In this assignment the defense contends that the trial court was in error to deny a motion for mistrial. The assignment was taken because of reference made, during cross-examination of a psychiatrist testifying for the defense, to charges pending against the defendant for aggravated rape:

"Q Okay, now, this is the information, all the history on him you received from him, not from another source?
A That's correct.
Q So you don't have any independent way of knowing whether or not he told you the truth or not?
A No, I don't have.
*1306 Q And you base your opinion upon what this man who's charged with aggravated rape and aggravated kidnapping told you himself?
A Yes."

The defense did not object to this last question until two pages later in the transcript.

Although the credibility of a witness may be impeached only by evidence of conviction of crime, and not by arrests, indictments, or prosecutions, R.S. 15:495; State v.

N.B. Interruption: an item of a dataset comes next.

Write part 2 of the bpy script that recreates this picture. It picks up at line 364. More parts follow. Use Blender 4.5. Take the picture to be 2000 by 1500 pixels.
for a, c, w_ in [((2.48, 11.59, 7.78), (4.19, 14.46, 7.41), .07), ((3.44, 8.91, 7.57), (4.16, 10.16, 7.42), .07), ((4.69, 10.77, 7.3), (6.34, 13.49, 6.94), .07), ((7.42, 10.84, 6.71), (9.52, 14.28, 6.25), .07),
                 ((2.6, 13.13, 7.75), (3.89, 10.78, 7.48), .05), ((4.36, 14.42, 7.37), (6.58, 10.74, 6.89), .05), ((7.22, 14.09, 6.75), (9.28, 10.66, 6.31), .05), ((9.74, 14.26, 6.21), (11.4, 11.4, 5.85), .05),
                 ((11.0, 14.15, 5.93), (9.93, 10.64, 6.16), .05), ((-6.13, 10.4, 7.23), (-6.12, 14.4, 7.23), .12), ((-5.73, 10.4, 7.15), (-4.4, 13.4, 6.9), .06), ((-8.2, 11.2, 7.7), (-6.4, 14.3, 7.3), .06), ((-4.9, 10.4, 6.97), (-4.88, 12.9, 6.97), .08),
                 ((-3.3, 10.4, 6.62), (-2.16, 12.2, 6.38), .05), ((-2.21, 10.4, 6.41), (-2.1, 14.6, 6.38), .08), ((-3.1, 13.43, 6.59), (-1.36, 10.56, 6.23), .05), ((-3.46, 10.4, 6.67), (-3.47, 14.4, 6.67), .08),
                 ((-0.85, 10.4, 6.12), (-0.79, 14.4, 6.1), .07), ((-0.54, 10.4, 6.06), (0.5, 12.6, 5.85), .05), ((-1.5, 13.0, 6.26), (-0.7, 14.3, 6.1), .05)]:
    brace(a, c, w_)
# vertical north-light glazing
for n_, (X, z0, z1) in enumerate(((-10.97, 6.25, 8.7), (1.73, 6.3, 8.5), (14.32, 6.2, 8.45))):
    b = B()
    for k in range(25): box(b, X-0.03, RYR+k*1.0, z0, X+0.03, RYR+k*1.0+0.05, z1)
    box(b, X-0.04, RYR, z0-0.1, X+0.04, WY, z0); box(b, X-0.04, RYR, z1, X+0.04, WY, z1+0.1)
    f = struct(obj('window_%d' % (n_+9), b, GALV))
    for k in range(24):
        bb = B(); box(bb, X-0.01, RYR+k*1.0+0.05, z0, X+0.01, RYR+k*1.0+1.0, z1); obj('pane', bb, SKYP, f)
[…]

Hatch, 305 So.2d 497 (La.1974), evidence of arrests or pending charges is admissible if it has relevance independent of its impeachment value. State v. Ledet, 345 So.2d 474 (La. 1977); State v. Robinson, 337 So.2d 1168 (La.1976). In the instant case the aggravated rape mentioned by the prosecution was part of the same occurrence for which the defendant was charged. Dr. Steele testified that Dupre was a chronic undifferentiated schizophrenic and based this opinion in part on the defendant's confused account of the incidents in question and his apparent lack of motive for committing the crimes. However, the doctor admitted that the only information he relied on was supplied to him by the defendant. The prosecution was certainly entitled to emphasize to the jury the limited basis of Dr.